Formidable Challenges in Hardware Implementations of Fully Homomorphic Encryption Functions for Applications in Machine Learning

The concept of homomorphic encryption was introduced almost exactly same time as the first public-key cryptographic algorithm RSA, which was multiplicatively homomorphic. Encryption functions with additive and multiplicative homomorphisms allow us (at least in principle) to compute any function homomorphically, and thus are highly desired. Such encryption functions have applications in healthcare, machine learning and national security. Since the work of Craig Gentry [1], there have been several fully homomorphic encryption proposals, however, their time and space requirements do not give way to acceptably efficient implementations in real-world scenarios.
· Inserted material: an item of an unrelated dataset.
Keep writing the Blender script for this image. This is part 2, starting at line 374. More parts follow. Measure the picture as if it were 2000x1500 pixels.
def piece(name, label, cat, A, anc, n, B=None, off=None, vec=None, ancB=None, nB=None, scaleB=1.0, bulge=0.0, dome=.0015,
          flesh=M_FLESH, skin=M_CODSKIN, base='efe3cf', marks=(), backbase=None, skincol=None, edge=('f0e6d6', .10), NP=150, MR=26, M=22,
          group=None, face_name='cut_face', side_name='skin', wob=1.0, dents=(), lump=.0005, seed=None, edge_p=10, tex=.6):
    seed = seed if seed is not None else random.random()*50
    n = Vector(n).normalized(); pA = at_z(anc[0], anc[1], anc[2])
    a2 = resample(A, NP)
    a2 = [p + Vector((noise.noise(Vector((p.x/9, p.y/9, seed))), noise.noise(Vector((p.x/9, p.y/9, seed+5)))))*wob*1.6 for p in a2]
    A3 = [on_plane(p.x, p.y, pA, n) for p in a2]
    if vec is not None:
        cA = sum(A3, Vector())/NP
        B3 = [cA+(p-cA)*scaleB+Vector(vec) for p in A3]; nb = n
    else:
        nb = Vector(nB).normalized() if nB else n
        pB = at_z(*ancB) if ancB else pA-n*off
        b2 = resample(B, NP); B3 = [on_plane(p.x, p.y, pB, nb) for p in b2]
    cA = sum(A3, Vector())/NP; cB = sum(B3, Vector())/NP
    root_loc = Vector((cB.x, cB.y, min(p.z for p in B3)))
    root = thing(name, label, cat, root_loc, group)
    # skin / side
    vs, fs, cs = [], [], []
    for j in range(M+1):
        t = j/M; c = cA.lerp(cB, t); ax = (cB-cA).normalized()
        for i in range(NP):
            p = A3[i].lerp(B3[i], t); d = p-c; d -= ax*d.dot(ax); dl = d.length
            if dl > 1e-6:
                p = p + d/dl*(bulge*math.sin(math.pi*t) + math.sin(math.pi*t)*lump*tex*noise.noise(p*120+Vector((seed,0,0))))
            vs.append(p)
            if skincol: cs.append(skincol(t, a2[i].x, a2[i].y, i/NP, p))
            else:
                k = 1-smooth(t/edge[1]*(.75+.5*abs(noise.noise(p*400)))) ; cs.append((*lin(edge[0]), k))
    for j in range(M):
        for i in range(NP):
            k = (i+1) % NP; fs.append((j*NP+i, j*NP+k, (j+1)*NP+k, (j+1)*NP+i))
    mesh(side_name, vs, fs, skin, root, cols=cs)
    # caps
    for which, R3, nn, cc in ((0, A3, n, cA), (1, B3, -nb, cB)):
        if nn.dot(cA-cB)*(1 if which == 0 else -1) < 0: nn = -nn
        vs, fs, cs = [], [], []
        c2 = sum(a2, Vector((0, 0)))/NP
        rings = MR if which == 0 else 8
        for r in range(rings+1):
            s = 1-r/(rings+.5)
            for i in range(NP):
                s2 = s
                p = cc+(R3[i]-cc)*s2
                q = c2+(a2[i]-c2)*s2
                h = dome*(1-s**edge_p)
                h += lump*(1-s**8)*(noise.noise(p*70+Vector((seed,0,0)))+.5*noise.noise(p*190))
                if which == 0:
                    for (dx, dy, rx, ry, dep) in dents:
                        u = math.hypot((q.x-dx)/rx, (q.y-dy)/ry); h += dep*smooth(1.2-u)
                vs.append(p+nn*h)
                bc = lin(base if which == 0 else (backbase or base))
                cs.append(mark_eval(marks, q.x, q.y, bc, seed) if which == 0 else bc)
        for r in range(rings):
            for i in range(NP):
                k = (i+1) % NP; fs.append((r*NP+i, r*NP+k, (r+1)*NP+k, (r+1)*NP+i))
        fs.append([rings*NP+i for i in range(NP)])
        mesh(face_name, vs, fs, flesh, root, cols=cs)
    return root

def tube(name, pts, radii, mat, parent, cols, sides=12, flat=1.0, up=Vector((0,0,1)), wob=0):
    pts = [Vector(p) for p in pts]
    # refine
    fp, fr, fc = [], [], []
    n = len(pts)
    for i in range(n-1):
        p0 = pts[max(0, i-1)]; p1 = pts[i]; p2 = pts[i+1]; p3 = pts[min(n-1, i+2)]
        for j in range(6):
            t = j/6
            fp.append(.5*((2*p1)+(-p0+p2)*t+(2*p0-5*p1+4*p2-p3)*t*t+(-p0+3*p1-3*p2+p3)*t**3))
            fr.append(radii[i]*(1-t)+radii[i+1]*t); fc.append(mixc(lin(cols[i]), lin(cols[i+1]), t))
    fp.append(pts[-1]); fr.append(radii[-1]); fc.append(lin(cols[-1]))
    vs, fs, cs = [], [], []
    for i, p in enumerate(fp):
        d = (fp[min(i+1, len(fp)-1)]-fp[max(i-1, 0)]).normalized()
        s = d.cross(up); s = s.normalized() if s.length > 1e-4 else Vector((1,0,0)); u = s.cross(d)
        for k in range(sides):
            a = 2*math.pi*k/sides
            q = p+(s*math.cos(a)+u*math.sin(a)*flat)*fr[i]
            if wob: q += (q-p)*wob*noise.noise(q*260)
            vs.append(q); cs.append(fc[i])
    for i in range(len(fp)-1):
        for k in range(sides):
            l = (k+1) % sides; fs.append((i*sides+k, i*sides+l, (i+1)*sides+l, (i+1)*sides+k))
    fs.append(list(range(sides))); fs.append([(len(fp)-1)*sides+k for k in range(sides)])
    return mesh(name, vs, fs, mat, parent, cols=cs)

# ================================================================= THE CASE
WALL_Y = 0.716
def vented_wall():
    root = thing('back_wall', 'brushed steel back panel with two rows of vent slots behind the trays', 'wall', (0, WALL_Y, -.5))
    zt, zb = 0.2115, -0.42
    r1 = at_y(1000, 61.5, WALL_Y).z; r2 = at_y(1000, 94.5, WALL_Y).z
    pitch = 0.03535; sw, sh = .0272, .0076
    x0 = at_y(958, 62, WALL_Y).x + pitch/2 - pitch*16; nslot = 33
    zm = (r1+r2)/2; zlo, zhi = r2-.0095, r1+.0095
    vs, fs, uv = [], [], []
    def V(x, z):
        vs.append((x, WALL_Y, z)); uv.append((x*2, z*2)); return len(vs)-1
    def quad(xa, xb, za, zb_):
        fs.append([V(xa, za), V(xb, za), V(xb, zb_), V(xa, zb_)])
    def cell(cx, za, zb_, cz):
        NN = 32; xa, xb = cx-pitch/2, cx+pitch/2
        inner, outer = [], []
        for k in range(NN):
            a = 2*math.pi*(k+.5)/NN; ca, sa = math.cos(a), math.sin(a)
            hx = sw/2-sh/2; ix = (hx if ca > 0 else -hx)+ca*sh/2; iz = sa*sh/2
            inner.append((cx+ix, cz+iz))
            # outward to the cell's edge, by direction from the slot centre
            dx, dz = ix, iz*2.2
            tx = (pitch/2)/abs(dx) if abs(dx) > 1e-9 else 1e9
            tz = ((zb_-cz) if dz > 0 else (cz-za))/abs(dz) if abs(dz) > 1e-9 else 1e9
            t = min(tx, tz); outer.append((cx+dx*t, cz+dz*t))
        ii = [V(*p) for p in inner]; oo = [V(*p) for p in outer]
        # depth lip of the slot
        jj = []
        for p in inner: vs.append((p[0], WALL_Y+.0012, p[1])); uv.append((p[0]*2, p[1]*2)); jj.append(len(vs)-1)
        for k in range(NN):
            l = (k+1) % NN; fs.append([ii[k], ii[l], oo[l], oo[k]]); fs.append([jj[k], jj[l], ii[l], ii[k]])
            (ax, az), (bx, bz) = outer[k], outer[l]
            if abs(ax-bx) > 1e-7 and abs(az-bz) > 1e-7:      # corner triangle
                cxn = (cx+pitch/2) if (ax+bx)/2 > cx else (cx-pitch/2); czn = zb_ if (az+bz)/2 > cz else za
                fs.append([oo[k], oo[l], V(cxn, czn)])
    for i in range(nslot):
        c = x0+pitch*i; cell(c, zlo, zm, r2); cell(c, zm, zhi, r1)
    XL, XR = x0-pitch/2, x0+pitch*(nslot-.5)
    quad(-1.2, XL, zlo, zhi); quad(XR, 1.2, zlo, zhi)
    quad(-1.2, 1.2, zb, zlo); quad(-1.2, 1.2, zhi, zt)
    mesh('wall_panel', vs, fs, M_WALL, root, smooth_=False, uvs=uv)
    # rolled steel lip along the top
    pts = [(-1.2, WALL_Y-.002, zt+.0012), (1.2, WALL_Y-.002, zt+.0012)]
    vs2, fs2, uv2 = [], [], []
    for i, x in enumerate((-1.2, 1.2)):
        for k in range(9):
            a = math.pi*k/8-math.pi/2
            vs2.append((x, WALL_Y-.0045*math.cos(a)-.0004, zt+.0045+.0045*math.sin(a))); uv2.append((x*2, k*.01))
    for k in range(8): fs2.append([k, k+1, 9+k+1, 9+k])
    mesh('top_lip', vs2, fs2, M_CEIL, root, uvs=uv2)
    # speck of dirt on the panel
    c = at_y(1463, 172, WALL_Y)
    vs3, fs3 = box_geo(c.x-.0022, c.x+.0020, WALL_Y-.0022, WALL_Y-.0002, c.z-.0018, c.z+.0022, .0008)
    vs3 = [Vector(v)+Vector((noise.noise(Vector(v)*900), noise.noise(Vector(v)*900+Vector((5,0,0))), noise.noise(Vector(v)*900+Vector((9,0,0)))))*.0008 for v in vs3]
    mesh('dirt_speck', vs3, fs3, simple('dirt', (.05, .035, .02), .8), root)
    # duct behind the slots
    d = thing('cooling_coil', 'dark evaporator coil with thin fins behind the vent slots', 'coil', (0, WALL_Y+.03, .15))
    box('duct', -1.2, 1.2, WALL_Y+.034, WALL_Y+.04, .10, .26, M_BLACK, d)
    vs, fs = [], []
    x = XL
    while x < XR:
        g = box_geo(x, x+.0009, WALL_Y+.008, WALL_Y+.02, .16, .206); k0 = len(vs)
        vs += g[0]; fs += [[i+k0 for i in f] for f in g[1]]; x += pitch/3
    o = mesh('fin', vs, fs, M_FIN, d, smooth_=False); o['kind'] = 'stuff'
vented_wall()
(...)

The challenge comes from the fact that, while the encryption, decryption and homomorphic operations are simple arithmetic operations (such as polynomial addition and multiplication), the sizes of operands are beyond the usual operand sizes we have been used to in the standard public-key cryptography. For example, the polynomial operands (representing ciphertexts) used in the BGV algorithm [2] are supposed to have up to 16k terms, with each term up to 1k bits. About 1024-bit message is encrypted into one ciphertext that requires several million bits. In this talk, I will present some of formidable algorithmic and architectural challenges facing FHE implementors.